Language Learning Environment: The physical and/or virtual setting in which language learning occurs.

Online Learning: Learning delivered by Internet-based technologies.

Virtual Third Space: A a largely porous entity on the Web. It may be entered as a real or virtual person. It facilitates and supports learning. Collaboration is inquiry-driven and process-orientated. Participants are frequently used as resources. Links to secondary clusters of social networks or external information resources are common. A strong group identity usually exists. Communication is often mediated, brief and informal.

Privacy: “The interest that individuals have in sustaining a ‘personal space,’ free from interference by other people and organizations” (Clarke, 2006).

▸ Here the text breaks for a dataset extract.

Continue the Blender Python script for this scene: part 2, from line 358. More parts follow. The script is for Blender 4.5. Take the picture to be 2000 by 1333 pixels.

Asynchronous Learning: Learning takes place intermittently, with a time delay for interactions between instructor-learner, learner-learner, or learner-network technology. Asynchronous Web-based learning is a special form of asynchronous learning that occurs in cyberspace with learners using computers, networked communication technologies, and the World Wide Web to access remote learning opportunities, other people, and resources at will.

Synchronous Communication: Real-time communication during which two or more learners communicate with each other at exactly the same time. In this chapter, it specifically refers to communication in the online environment.

Virtual: Not concrete. For example, virtual learning does not take place in a building, but instead is held over the Internet.

Blended Learning: An approach to learning that combines various off-line and online delivery media and modes that are designed to complement and support each other to promote learning. It may include traditional face-to-face instruction, synchronous e-learning, online collaborative learning, asynchronous self-paced study, or, when used in the workplace, specific just-in-time performance support tools.

IP (Internet Protocol): Describes the international standard for addressing and sending data via the Internet.

Data Privacy: Personal data should not be automatically available to other persons or organizations. Even if data have been processed, each individual should be able to exercise his or her right to control access to data and related information.